Sri Lanka’s wildlife conservation is teetering on the brink of collapse due to systemic neglect, mismanagement, and a crippling shortage of trained personnel, warns veteran conservation researcher Sameera Weerathunga.
Speaking on the state of the Department of Wildlife Conservation (DWC), Weerathunga said the institution — once a respected guardian of Sri Lanka’s unique biodiversity — is now being stripped of its core identity and responsibilities through arbitrary restructuring and short-sighted policy decisions.
“We are watching the dismantling of the country’s premier conservation body in real time,” he said.
“These aren’t reforms. This is erosion.”
Weerathunga pointed to the recent rebranding of frontline conservation staff under different service categories such as Civil Security, Integrated Services, and Multipurpose Services. Now relabeled as part of the Grama Arakshaka Sevaya, the original identity and professional dignity of trained conservation officers are being erased.

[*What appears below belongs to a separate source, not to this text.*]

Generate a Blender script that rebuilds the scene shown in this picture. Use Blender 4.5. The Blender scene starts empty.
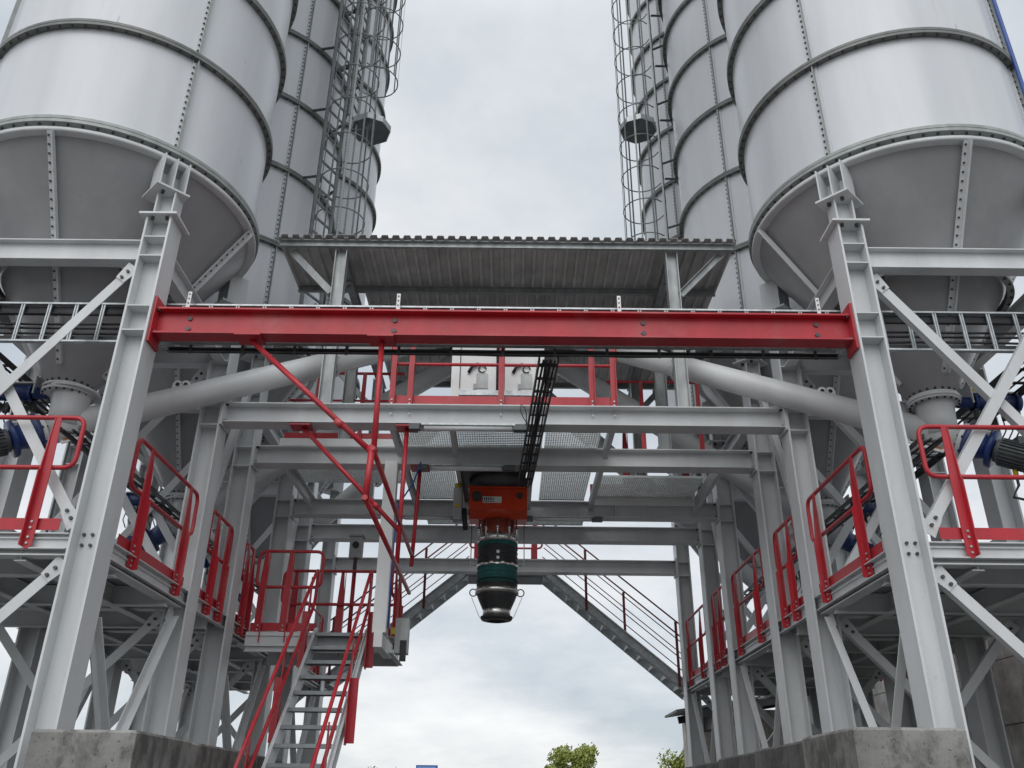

“Soon, even identifying who is actually a conservation officer will become impossible,” Weerathunga said.
“We’re sacrificing professionalism for administrative convenience.”
This, he argued, is not just a naming issue — it reflects a fundamental loss of recognition for those dedicated to protecting Sri Lanka’s wildlife.
Weerathunga emphasised that the DWC lacks a proper operational hierarchy. Unlike in other professional services, there is no second-tier of trained officers, no clear succession plan, and critical cadres such as veterinary assistants and field-level supervisors are absent or underqualified.
“We have no trained second line, no third line. No trained reserve officers. No veterinary assistants. Even trained wildlife rangers are scarce,” he noted.
“If a single senior officer retires, there’s no one to take the baton.”
This leadership vacuum, he argued, is setting the stage for institutional failure.
Instead of grounding policy in scientific frameworks, Weerathunga accused decision-makers of relying on ad hoc interventions and politically motivated directives.
“It’s like groping in the dark. We’re using painkillers for a broken leg. There’s no evidence-based planning.”
From elephant corridors to human-wildlife conflict zones, critical ecological issues are being addressed reactively — not through long-term, scientifically sound strategies.
Weerathunga also acknowledged the marginalisation of experts and field voices.
“Those of us who speak out are labelled as the problem. Those who stay silent are rewarded,” he said.
“But if no one raises these alarms now, by 2040 there may not even be a Department of Wildlife Conservation left to save.”
With mounting pressure from unregulated tourism, encroachment, climate change, and poaching, the DWC’s current state of dysfunction could have catastrophic consequences.
Weerathunga is calling for a comprehensive overhaul, not to weaken the department further, but to rebuild it:
Reestablish the dignity and autonomy of conservation officers.
Invest in training and deploy a second tier of professionals.
Create a structured scientific policy framework.
Restore respect for expert voices and field data.
As political attention sways toward militarisation and bureaucratic reshuffling, Sri Lanka’s fragile ecosystems and its world-renowned wildlife are being left defenseless.
“The extinction we’re facing isn’t just of animals — it’s of a legacy, a profession, and a public trust,” Weerathunga concluded.